Ouanaminthe - the Haitian town less than a kilometre from the border at Dajabon - is desperately poor, without proper roads, health facilities or any state provisions to care for, and assist, the repatriated people. As a result, the poor and highly traumatised repatriated people have nowhere to go and no money to survive on.

These activities by the Dominican authorities violate the country's own migration laws as well as internationally agreed conventions. The Dominican government is signatory to the American Convention of Human Rights of 1969 and Article 22 states that: 'The collective (mass) expulsion of foreigners is prohibited.'

In 1999 the Dominican Republic and Haiti signed a Protocol of Understanding on mechanisms of repatriation between the two countries. This agreement stipulates: the border points at which the repatriations can take place; the hours when people can be expelled; and the conditions under which these procedures can occur. Among these stipulations are: that families should not be separated; that people must be allowed to take their possessions; that all deportees receive a form from the Dominican state; and that the Dominican government documents the names of all deportees and provides this information to the Haitian authorities.
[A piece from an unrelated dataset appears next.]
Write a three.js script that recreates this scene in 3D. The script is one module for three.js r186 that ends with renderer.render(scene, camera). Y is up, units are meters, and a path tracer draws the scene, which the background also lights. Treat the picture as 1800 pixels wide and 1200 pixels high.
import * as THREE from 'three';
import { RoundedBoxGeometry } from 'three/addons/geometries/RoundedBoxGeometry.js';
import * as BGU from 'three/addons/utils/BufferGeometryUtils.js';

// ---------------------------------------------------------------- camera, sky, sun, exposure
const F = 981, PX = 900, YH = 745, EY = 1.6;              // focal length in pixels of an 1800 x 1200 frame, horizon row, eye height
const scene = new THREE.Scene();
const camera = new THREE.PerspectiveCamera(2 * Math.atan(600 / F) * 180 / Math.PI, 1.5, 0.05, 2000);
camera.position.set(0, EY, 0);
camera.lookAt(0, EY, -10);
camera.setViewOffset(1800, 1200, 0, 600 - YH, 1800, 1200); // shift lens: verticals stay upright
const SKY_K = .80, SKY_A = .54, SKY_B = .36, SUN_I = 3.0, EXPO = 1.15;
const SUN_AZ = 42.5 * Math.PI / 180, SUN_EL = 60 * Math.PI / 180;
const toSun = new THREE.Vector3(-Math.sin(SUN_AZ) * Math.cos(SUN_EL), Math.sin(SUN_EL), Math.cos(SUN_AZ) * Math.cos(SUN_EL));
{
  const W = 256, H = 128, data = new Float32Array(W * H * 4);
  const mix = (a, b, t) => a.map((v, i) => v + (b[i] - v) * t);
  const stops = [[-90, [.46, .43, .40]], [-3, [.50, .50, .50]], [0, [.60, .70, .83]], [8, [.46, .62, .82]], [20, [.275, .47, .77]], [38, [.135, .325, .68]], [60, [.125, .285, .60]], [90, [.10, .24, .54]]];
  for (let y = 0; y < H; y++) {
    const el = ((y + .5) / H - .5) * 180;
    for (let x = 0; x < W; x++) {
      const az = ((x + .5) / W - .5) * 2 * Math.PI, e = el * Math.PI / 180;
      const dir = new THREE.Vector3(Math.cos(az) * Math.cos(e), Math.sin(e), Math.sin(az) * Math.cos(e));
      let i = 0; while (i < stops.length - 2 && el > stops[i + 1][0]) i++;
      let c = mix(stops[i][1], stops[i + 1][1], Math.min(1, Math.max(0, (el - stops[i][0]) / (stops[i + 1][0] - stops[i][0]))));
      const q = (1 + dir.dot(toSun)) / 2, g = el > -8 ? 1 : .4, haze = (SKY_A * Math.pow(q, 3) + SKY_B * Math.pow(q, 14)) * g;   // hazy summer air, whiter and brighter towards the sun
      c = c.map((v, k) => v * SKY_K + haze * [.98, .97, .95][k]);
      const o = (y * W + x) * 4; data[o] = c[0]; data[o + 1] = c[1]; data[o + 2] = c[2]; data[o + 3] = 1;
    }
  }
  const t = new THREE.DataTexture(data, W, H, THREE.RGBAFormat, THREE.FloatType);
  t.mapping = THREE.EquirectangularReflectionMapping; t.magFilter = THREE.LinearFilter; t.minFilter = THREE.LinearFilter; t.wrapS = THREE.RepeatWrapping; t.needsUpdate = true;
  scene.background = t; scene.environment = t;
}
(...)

There is a long history of tension between the two countries that share a common border on the island of Hispaniola. The 1937 massacre of 20-30,000 Haitians by the Dominican army, under orders from Dominican dictator Rafael Leonidas Trujillo, greatly exacerbated this tension. The river, which runs alongside the border crossing at Dajabon where the genocide took place, is still known as River Masacre, to commemorate the Haitians who died trying to escape the terror.

Today, the Dominican Republic is far more economically prosperous than its poorer neighbour. As a result, many Haitians work in the Dominican Republic, traditionally in the sugar cane plantations cutting cane, but more recently in construction and tourism. Despite widespread prejudice against Haitians, the Dominican Republic relies on them for cheap labour.

Estimates put the number of Haitians living in the Dominican Republic at anywhere between 200,000 and two million. Many of these people are third, fourth or fifth generation Haitian/Dominicans who have never been to Haiti and who have no family contacts there. Others have legal papers to work as migrant labourers and many were born in the Dominican Republic, which gives them the right to citizenship. But the racism goes deep, and sometimes flares into open hostility.

During the recent mass expulsions, the Jesuit Refugee and Migration Service, which works on both sides of the border, found violations of both national and international laws.

Those who were expelled included: 91 Dominicans of Haitian descent, all of whom had legal identity papers; 12 Dominican citizens who had their identity papers stripped and yet still appear on the Dominican electoral role; 21 families who left one or more children on the Dominican side; three migrant workers with valid migration cards, eight mothers and fathers who, although illegal themselves had Dominican children that were left behind; and three elderly people with Dominican residence.

The JRMS is making strenuous representations to defend the rights of these people and help create conditions to ensure that these mass violations of human rights are not repeated.